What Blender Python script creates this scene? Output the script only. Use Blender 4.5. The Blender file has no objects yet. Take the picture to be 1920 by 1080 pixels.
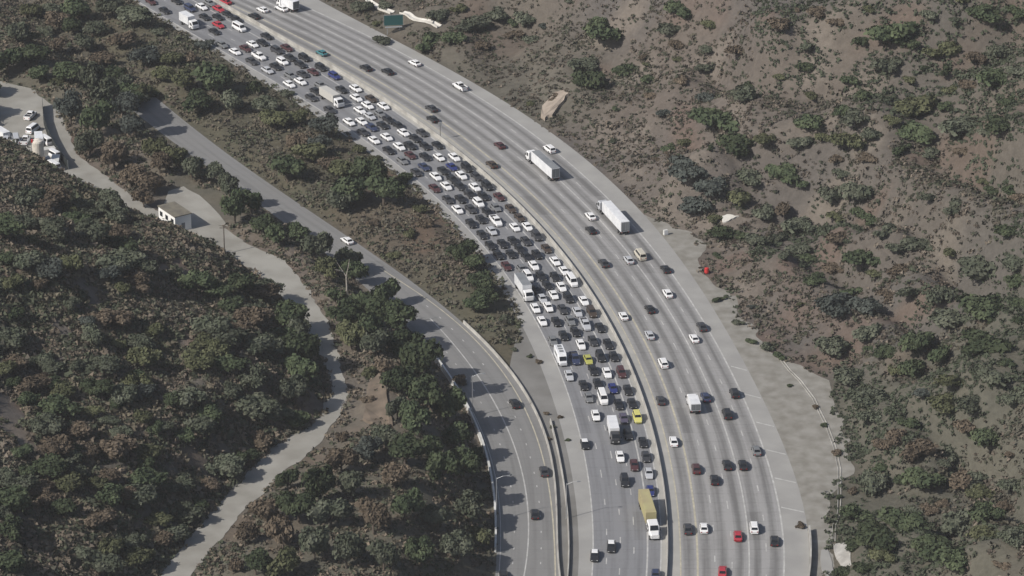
import bpy, math, random
import numpy as np
from mathutils import Vector

# ------------------------------------------------------------------ camera, sky, sun
PITCH, HFOV, CAM_H = math.radians(24.0), math.radians(15.0), 411.0
FPX = 960 / math.tan(HFOV / 2)                     # focal length in photo pixels
scene = bpy.context.scene
cam = bpy.data.objects.new('camera', bpy.data.cameras.new('camera'))
scene.collection.objects.link(cam)
cam.location = (0, 0, CAM_H)
cam.rotation_euler = (math.pi / 2 - PITCH, 0, 0)
cam.data.sensor_width = 36
cam.data.lens = 18 / math.tan(HFOV / 2)
cam.data.clip_start, cam.data.clip_end = 10, 6000
scene.camera = cam

SUN_ELEV = math.radians(40)
LIGHT_DIR = (0.86, 0.51)                           # ground direction the light travels
world = bpy.data.worlds.new('World'); scene.world = world; world.use_nodes = True
nt = world.node_tree; nt.nodes.clear()
sky = nt.nodes.new('ShaderNodeTexSky'); sky.sky_type = 'NISHITA'; sky.sun_disc = False
sky.sun_elevation = SUN_ELEV
sky.sun_rotation = math.atan2(-LIGHT_DIR[0], -LIGHT_DIR[1])
sky.dust_density = 2.0
bg = nt.nodes.new('ShaderNodeBackground'); bg.inputs['Strength'].default_value = 0.085
wo = nt.nodes.new('ShaderNodeOutputWorld')
nt.links.new(sky.outputs[0], bg.inputs[0]); nt.links.new(bg.outputs[0], wo.inputs[0])
sun = bpy.data.objects.new('sun', bpy.data.lights.new('sun', 'SUN'))
scene.collection.objects.link(sun)
sun.data.energy = 4.3; sun.data.angle = math.radians(0.5); sun.data.color = (1, 0.95, 0.88)
ld = Vector((LIGHT_DIR[0] * math.cos(SUN_ELEV), LIGHT_DIR[1] * math.cos(SUN_ELEV), -math.sin(SUN_ELEV)))
sun.rotation_euler = ld.to_track_quat('-Z', 'Y').to_euler()
scene.view_settings.view_transform = 'Standard'
scene.view_settings.look = 'None'
scene.view_settings.exposure = 0.12
scene.view_settings.gamma = 1

C = scene.collection.objects
rng = np.random.default_rng(7)
random.seed(7)

# ------------------------------------------------------------------ measuring helpers
cp, sp = math.cos(PITCH), math.sin(PITCH)
def ray(px, py):
    x, y = px - 960, 540 - py
    return x, FPX * cp + y * sp, -FPX * sp + y * cp
def gp(px, py, z=0.0):                             # where the sight line of a photo point meets height z
    dx, dy, dz = ray(px, py); t = (z - CAM_H) / dz
    return dx * t, dy * t
def project(x, y, z):
    zz = z - CAM_H
    depth = y * cp - zz * sp
    up = y * sp + zz * cp
    return 960 + FPX * x / depth, 540 - FPX * up / depth

class Curve:                                        # x as a function of y, smooth, straight beyond its ends
    def __init__(self, pts, z=0.0, deg=4):
        P = np.array([gp(a, b, z) for a, b in pts]); P = P[np.argsort(P[:, 1])]
        self.y0, self.y1 = P[0, 1], P[-1, 1]
        self.m, self.s = P[:, 1].mean(), (self.y1 - self.y0) / 2
        if deg:
            self.p = np.polyfit((P[:, 1] - self.m) / self.s, P[:, 0], deg); self.d = np.polyder(self.p); self.P = None
        else:
            self.P = P
    def __call__(self, y):
        y = np.asarray(y, float)
        if self.P is not None:
            return np.interp(y, self.P[:, 1], self.P[:, 0])
        c = np.clip(y, self.y0, self.y1); t = (c - self.m) / self.s
        return np.polyval(self.p, t) + np.polyval(self.d, t) / self.s * (y - c)

B_ = Curve([(415,0),(440,12),(510,45),(577,80),(640,111.7),(720,153),(821.7,235),(860,250),(933,306.7),(1000,365),(1040,400),(1060,426.7),(1110,490),(1146.7,540),(1196.7,615),(1220,663),(1243,720),(1262.5,775),(1280,830),(1293,880),(1304,983),(1308,1080)], deg=5)
C_ = Curve([(540,-3),(567,10),(643,47),(673,60),(763,108),(850,153),(933,201.7),(960,220),(1026.7,271.7),(1120,358),(1143,378),(1203,451.7),(1240,488),(1280,540),(1313,590),(1350,653),(1383,720),(1408,771.7),(1430,846.7),(1445,900),(1463,993),(1471.7,1080)], deg=5)
D_ = Curve([(607,3),(677,45),(706.7,60),(780,95),(816.7,115),(903,160),(960,198),(986.7,220),(1110,306.7),(1163,360),(1180,372),(1220,420),(1296,513),(1340,580),(1385,660),(1425,740),(1455,795),(1475,850),(1493,905),(1510,963),(1514,1020),(1517,1080)], deg=5)
A_ = Curve([(400,0),(450,30),(500,58),(560,90),(612,120),(720,188),(833,270),(900,320),(950,366.7),(1000,416.7),(1020,436.7),(1060,483),(1093,530),(1131.7,596.7),(1163,653),(1190,710),(1206.7,746.7),(1220.8,800),(1236.7,866),(1242.5,905),(1249,980),(1251,1080)], deg=5)
E_ = Curve([(255,0),(300,28),(350,58),(400,85),(440,108),(500,145),(560,182),(600,208),(640,232),(690,267),(740,303),(770,328),(803,357),(846,398),(872,425),(937,500),(962,537),(993,583),(1023,630),(1047,688),(1067,747),(1083,802),(1095,850),(1107,927),(1110,1080)], deg=5)
L_ = Curve([(240,-8),(288,25),(333,57),(367,80),(407,105),(450,133),(488,152),(557,185),(603,218),(640,245),(670,275),(710,303),(737,322),(770,352),(790,377),(833,412),(870,450),(907,492),(940,535),(960,570),(985,620),(1003,668),(1017,702),(1038,753),(1052,800),(1064,847),(1074,900),(1080,951),(1084,1080)], deg=5)
RL_ = Curve([(150,120),(215,175),(250,205),(290,245),(340,282),(400,322),(475,370),(522,410),(590,460),(640,500),(690,545),(750,600),(808,667),(833,695),(850,719),(877,763),(890,790),(903,825),(912,850),(921,889),(928,929),(931,973),(931,1033),(929,1080)], deg=5)
RR_ = Curve([(215,120),(300,187),(370,245),(430,297),(492,335),(525,357),(575,390),(625,420),(663,450),(707,483),(773,536),(860,603),(920,651),(950,685),(977,722),(997,760),(1013,800),(1024,840),(1037,900),(1044,951),(1047,1000),(1048,1080)], deg=5)
TOE_ = Curve([(607,3),(677,45),(780,95),(903,160),(986.7,220),(1110,306.7),(1180,368),(1215,405),(1300,432),(1325,470),(1342,520),(1380,570),(1420,630),(1470,668),(1535,695),(1560,740),(1580,790),(1606,830),(1600,890),(1580,940),(1560,1000),(1558,1080),(1565,1180)], deg=0)
ZS = 10.0                                            # the service road lies above the freeway
SL_ = Curve([(-400,262),(-60,290),(0,300),(60,318),(112,325),(150,345),(200,375),(250,400),(300,425),(345,440),(385,452),(420,475),(475,517),(538,573),(570,630),(591,660),(612,710),(615,740),(606,775),(560,808),(510,837),(460,885),(412,935),(355,1000),(297,1072),(240,1150)], z=ZS, deg=0)
SR_ = Curve([(-200,140),(0,150),(60,165),(105,200),(130,240),(150,290),(175,308),(215,340),(252,370),(300,395),(345,400),(425,425),(470,455),(499,470),(540,490),(588,550),(615,588),(632,647),(647,692),(655,736),(645,775),(607,832),(570,865),(532,885),(512,905),(475,945),(447,982),(390,1042),(350,1100)], z=ZS, deg=0)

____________

▶ WHAT IS BEING ASKED
Copy exactly the lines running from the beginning of the listing through the line that has "scene.camera = cam". Drop the pictures.

▶ ANSWER BELOW
What Blender Python script creates this scene? Output the script only. Use Blender 4.5. The Blender file has no objects yet. Take the picture to be 1920 by 1080 pixels.
import bpy, math, random
import numpy as np
from mathutils import Vector

# ------------------------------------------------------------------ camera, sky, sun
PITCH, HFOV, CAM_H = math.radians(24.0), math.radians(15.0), 411.0
FPX = 960 / math.tan(HFOV / 2)                     # focal length in photo pixels
scene = bpy.context.scene
cam = bpy.data.objects.new('camera', bpy.data.cameras.new('camera'))
scene.collection.objects.link(cam)
cam.location = (0, 0, CAM_H)
cam.rotation_euler = (math.pi / 2 - PITCH, 0, 0)
cam.data.sensor_width = 36
cam.data.lens = 18 / math.tan(HFOV / 2)
cam.data.clip_start, cam.data.clip_end = 10, 6000
scene.camera = cam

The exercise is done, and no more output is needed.